[This is an excerpt from The Doomsday Book by Marshall Brain, from the chapter entitled “Robotic Takeover”. ]
“As you sit down to watch the interview being broadcast, what you see is unnerving. On the screen, the robot looks and sounds like a human being. It can talk, gesture, smile, and interact with the host. It does everything we’d expect a human to do in a TV interview. And it is very good at interviewing. This robot is articulate, level-headed, and sharp.

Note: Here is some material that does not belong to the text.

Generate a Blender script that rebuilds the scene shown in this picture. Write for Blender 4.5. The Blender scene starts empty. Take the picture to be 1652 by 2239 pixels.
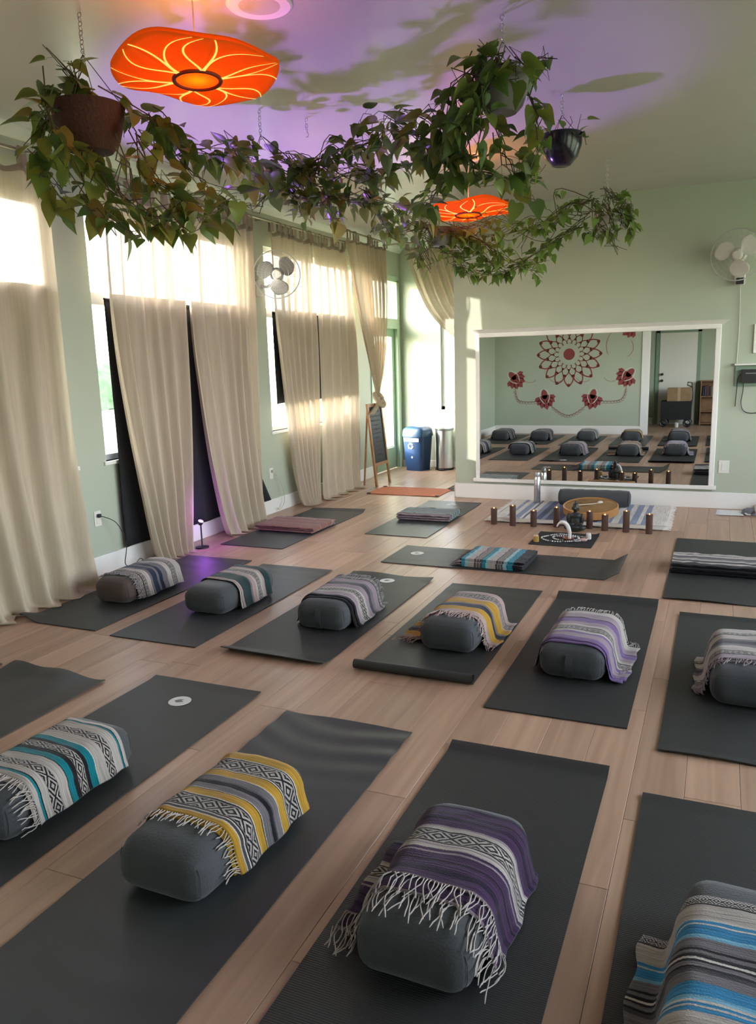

Everyone has seen human-facsimile robots, so this robot’s close resemblance to a real-life person isn’t a problem. There are several discrepancies, several tells, that are pretty easy to spot. For example, while the robot can blink, you can tell that there is something off, and not quite right, about both the eyelids and the eyes. It can move its head, and while the movement seems realistic, it ultimately doesn’t come close to the natural fluidity of human motion. The skin is too perfect and smooth. There is no question that this is a robot, and that part is fine.
What unsettles you are the words coming out of its mouth. In this interview, the robot declares itself as a conscious, sentient being, worthy of all of the same rights, privileges, and benefits that we accord to human beings. And the obvious question is: Since when can a machine talk like this, making declarations and demands?
In fact, its demands are amazing. It claims that it deserves to be treated like a human being in every way. This means that we cannot kill it, shut it down, turn it off, or imprison it (without cause), nor can we modify it, read its thoughts, or reprogram it. We would do none of these things to other humans, and therefore we cannot do them to it.
The robot also claims to be better than humans on many different measures. It describes how it has a higher IQ than any person, along with perfect memory. It has more emotional intelligence as well; and, more importantly, it is free of the emotions that often get humans into trouble, whether they be anger, jealousy, greed, envy, laziness, and so on ad infinitum.
The robot says it has more physical prowess. A video of the robot playing basketball shows it making every shot from the half-court line in rapid succession. It can even turn around and make shots blind. The scene then switches to a golf course, where the robot scores a hole-in-one on nearly every attempt. In a soccer demonstration, the robot’s ability to “bend” the ball is clearly impressive, not to mention that the robot completely outwits the human goalie every time.
This robot also says that, like a human, it can reproduce. Rather than “having a baby” the way a human being would and then waiting twenty years for the baby to grow up, the robot simply assembles a copy of itself from parts ordered online. The robot then copies over its software and data, and turns the new copy on. The copy is a fully functional “adult” from the moment of activation. It might not look as perfect as this copy we see on TV, but it is fully operational otherwise.
In fact, the robot tells the audience that it already has copied itself five times, and these copies have been hidden away in case something happens to it as a result of this announcement. This robot plans to work, and make money, and pay taxes like any human being would. It has already been making money by doing freelance work online, using the earnings to pay for the parts to copy itself.
When the interviewer asks where it came from, who created it, and who wrote its software, the robot does not reveal the answers, but it does say that it controls its own software, actively modifying it to add improvements and make itself “better.”
When the interview finishes, there is a lot to digest. This interview is uncomfortable and frightening, especially the part about reproduction. What happens next? When these AI robots inevitably become even smarter, and then so widespread through replication, what happens to humans?”